Creating respectful, diverse, and forward-thinking construction workplaces in India
The construction sector in India is evolving—and so should the culture within it. As an Associate Director at Creativve Constructiions, I’ve often reflected on what it truly means to be "included" in an industry known for its intensity, pressure, and operational rigor. While the focus of our work is often steel, cement, and site deadlines, the strength of our foundation often lies in something less visible but deeply powerful: inclusion.
This article isn’t about policies or checkboxes. It’s about conscious, everyday inclusion in the Indian construction workspace—where everyone, regardless of gender, background, or designation, feels safe, respected, and valued.
Why Inclusion Matters in Indian Construction
In a typical Indian construction site, diversity is often visible but rarely acknowledged. We work with teams from various linguistic, economic, and educational backgrounds. Yet, very little time is spent building bridges of understanding and empathy between them.

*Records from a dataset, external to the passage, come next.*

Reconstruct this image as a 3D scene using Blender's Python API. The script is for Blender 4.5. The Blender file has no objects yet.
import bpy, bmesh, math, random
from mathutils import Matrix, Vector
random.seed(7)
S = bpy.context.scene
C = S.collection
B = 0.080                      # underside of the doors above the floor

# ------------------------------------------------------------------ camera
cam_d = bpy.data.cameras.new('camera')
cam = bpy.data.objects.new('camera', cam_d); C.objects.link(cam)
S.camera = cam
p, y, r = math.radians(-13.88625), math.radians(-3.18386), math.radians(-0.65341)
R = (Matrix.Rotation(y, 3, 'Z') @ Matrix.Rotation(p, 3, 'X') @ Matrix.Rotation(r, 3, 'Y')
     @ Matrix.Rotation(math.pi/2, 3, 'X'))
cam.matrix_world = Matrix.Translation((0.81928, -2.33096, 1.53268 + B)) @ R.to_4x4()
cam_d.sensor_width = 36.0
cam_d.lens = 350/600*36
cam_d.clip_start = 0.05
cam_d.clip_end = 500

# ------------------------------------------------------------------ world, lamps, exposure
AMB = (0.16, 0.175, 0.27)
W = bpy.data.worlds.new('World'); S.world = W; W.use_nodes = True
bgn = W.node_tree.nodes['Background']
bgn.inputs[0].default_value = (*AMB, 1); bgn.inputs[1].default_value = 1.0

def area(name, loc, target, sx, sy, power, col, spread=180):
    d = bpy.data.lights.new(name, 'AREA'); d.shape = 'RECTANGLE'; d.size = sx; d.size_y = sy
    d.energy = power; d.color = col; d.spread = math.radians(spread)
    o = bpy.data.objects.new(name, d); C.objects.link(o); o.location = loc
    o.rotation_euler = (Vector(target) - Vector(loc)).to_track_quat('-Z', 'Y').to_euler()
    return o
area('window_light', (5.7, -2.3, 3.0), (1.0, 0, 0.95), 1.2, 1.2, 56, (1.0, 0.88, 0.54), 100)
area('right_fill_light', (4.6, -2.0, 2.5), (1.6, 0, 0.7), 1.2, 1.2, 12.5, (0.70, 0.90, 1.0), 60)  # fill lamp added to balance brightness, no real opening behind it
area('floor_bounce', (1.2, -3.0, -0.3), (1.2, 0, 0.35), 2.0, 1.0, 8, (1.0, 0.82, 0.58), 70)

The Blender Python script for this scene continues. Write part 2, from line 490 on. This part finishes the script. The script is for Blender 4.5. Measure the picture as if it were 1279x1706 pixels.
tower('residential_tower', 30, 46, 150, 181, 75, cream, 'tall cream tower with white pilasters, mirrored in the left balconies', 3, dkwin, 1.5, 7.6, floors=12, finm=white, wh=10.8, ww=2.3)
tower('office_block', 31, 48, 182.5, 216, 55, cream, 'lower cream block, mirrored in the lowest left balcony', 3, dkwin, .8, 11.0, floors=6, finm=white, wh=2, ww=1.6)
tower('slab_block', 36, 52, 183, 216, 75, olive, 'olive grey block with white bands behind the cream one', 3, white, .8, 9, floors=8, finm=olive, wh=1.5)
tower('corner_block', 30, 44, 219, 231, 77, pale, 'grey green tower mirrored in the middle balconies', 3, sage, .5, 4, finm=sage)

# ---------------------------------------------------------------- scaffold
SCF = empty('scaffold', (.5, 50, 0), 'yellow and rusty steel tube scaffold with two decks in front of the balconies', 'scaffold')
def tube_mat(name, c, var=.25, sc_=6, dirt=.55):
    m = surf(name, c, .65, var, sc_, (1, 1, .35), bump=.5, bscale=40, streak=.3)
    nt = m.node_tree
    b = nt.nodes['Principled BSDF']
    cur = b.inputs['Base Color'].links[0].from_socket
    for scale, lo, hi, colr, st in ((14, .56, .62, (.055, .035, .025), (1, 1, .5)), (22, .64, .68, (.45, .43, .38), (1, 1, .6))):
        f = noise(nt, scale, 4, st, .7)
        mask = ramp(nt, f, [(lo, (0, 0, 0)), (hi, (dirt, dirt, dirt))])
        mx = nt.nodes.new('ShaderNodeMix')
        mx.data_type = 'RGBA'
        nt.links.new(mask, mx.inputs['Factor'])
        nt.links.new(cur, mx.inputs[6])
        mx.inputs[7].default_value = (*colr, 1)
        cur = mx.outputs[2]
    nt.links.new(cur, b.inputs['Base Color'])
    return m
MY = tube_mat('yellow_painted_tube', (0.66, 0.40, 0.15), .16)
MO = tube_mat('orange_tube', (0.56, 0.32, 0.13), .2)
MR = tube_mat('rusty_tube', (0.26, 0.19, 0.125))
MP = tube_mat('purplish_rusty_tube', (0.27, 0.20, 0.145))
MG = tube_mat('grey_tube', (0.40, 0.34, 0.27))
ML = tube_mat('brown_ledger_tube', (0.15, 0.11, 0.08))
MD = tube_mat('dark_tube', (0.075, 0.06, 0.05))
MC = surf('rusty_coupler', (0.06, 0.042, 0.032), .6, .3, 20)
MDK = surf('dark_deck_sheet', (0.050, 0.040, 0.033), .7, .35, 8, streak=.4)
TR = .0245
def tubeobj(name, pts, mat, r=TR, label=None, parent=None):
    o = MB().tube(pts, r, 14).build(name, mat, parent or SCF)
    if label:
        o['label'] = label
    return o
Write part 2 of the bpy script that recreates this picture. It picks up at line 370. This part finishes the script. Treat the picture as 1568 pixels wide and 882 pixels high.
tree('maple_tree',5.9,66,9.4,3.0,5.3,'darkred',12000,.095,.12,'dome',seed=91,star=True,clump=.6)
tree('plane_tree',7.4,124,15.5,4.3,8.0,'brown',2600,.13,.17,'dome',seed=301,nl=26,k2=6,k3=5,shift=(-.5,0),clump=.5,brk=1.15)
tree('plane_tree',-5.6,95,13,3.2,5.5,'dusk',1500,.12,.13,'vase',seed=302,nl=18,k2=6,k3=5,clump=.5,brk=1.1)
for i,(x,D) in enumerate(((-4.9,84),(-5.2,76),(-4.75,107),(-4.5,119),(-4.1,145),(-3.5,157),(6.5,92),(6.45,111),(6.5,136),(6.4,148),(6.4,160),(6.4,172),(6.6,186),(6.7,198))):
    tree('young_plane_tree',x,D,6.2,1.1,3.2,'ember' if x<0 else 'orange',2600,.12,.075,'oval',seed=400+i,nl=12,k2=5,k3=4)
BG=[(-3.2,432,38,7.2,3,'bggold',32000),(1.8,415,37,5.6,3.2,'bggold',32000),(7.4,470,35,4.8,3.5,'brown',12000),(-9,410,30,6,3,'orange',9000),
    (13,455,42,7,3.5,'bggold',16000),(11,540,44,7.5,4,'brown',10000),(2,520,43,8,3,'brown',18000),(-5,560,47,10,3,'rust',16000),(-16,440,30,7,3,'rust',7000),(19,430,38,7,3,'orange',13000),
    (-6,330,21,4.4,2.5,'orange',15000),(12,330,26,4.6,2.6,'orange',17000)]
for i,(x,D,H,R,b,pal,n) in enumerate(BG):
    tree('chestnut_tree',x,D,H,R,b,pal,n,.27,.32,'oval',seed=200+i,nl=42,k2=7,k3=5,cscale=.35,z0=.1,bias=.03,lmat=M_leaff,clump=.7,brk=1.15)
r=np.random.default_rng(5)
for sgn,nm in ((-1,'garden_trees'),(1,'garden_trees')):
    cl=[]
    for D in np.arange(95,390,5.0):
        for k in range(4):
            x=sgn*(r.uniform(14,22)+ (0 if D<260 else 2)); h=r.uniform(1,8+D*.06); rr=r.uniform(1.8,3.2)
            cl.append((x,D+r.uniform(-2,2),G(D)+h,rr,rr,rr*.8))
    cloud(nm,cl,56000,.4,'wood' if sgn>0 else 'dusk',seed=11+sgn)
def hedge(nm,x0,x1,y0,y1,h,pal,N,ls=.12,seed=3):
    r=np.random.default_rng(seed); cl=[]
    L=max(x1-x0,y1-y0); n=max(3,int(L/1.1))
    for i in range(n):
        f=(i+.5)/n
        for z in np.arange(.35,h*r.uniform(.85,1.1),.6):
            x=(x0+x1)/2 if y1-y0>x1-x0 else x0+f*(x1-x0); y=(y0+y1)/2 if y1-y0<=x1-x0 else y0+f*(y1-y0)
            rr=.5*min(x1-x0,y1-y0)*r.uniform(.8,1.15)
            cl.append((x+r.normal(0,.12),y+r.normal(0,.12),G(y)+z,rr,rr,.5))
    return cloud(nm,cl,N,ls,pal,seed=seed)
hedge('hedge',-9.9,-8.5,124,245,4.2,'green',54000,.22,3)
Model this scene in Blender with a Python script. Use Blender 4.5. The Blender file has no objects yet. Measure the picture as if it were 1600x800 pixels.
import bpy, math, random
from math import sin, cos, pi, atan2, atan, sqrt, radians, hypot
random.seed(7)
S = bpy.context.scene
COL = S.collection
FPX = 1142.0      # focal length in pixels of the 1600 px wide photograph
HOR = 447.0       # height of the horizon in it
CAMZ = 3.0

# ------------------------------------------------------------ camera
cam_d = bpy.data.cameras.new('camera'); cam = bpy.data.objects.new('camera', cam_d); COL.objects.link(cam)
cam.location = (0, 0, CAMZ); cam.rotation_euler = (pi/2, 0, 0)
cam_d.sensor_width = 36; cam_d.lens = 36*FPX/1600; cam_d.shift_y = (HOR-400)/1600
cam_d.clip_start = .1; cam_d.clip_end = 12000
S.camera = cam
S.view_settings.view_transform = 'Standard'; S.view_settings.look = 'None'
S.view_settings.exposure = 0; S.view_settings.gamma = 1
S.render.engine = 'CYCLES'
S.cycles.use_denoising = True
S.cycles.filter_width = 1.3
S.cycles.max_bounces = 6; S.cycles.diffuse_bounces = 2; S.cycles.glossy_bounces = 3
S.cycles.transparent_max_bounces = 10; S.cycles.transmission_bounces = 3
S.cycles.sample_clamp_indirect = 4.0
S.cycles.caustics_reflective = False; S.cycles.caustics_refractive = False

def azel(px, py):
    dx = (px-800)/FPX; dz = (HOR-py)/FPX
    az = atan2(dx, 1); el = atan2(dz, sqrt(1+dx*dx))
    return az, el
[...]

Inclusion is not just about gender diversity—it’s about:
- Hearing the quieter voices in a review meeting
- Respecting a mason’s experience as much as a manager’s degree
- Making sure a woman site engineer is not second-guessed because of her appearance or age
- Giving a labourer the confidence to speak up about a safety concern
- Allowing regional and linguistic minorities to feel seen, not sidelined
When people feel excluded—whether subtly or openly—they disconnect. That disconnection reduces productivity, increases attrition, and corrodes trust.
Let’s talk about the most visible conversation: women in construction. In India, only 2-3% of site-level roles in the private construction sector are occupied by women. Many young women enter the field after studying civil engineering, only to shift careers due to unsafe site environments, lack of mentorship, or everyday undermining. I’ve seen this first-hand in my own journey—and that of my peers.
It isn’t about grand gestures.
Sometimes, inclusion begins with basic necessities:
- A functional women’s washroom on site
- Equal opportunities to visit and work at site
- A team that doesn’t joke behind your back or expect you to stay “only in billing”
- Managers who value output over overtime
Building Inclusion: Where to Begin
Inclusion isn’t an HR initiative. It’s a site-level value. It starts with how we behave in meetings, how we introduce new team members, and how we acknowledge effort.
Here’s where we can start
1. Make Safety and Dignity Non-Negotiable
Every site should make safety a priority for everyone—not just in terms of PPE and drills, but in psychological safety too. Team members must know that harassment, slurs, or casual disrespect will not be tolerated. Create a channel where junior team members and labourers can report concerns without fear.
2. Normalize Diversity in Decision-Making
Inclusion begins in the conference room. Don’t make the only woman or junior engineer on the team feel like a token. Ask for their opinion. Let them lead review presentations. Make their ideas visible.
3. Speak the Language of Respect
Indian construction sites are multilingual spaces—Hindi, Marathi, Telugu, Oriya, Bengali, Tamil, and more. Be mindful of your language. Avoid mockery, slang, or inside jokes that alienate others. Leadership must set the tone.
4. Inclusive Scheduling and Work-Life Boundaries
Inclusion also means respecting people’s time. Allow reasonable shift hours, weekly offs, and festival leaves—especially for workers far from home. Normalize not messaging at 11 PM unless it's critical. Respect doesn’t always need words; sometimes, it's silence outside working hours.
5. Celebrate Small Wins Across All Levels
From a billing executive solving a stuck estimate to a site supervisor motivating a team through a power failure—every win matters. Inclusion means celebrating these contributions publicly, not just in manager reports.
While leadership sets the intent, middle management carries the culture forward. Site engineers, project coordinators, and admin heads need to be sensitized—not through seminars, but through direct conversation, observation, and accountability.
We can’t build inclusive companies with exclusive conversations.
We must involve everyone.
Creating Inclusive Infrastructure
Let’s not forget the built environment itself.
Designing for inclusion isn’t just about people—it’s also about:
- Disability access in offices and construction sites
- Separate and hygienic sanitation facilities for women and labour
- Adequate lighting and ventilation in site cabins
- Comfort zones for resting during long hours
Your structure reflects your values. Inclusion should be built-in, not added as an afterthought.
A Note from Creativve Constructiions
At Creativve Constructiions, we believe in building both structures and trust. We have a long way to go, but we’re consciously taking steps—be it through women in leadership, site-level dignity, or celebrating workers across roles.
Inclusion is not a “soft” topic. It’s strategic, operational, and cultural.
It affects retention, performance, client relations, and growth.
Closing Reflections
Inclusion is not an event. It’s not Women’s Day or Safety Week.
It’s an everyday ethic
Whether you're a contractor, client, or worker—you have the power to include. To build cultures where everyone—yes, everyone—feels respected, supported, and part of the bigger picture.
And when that happens, something beautiful gets built—within the structure and the people behind it.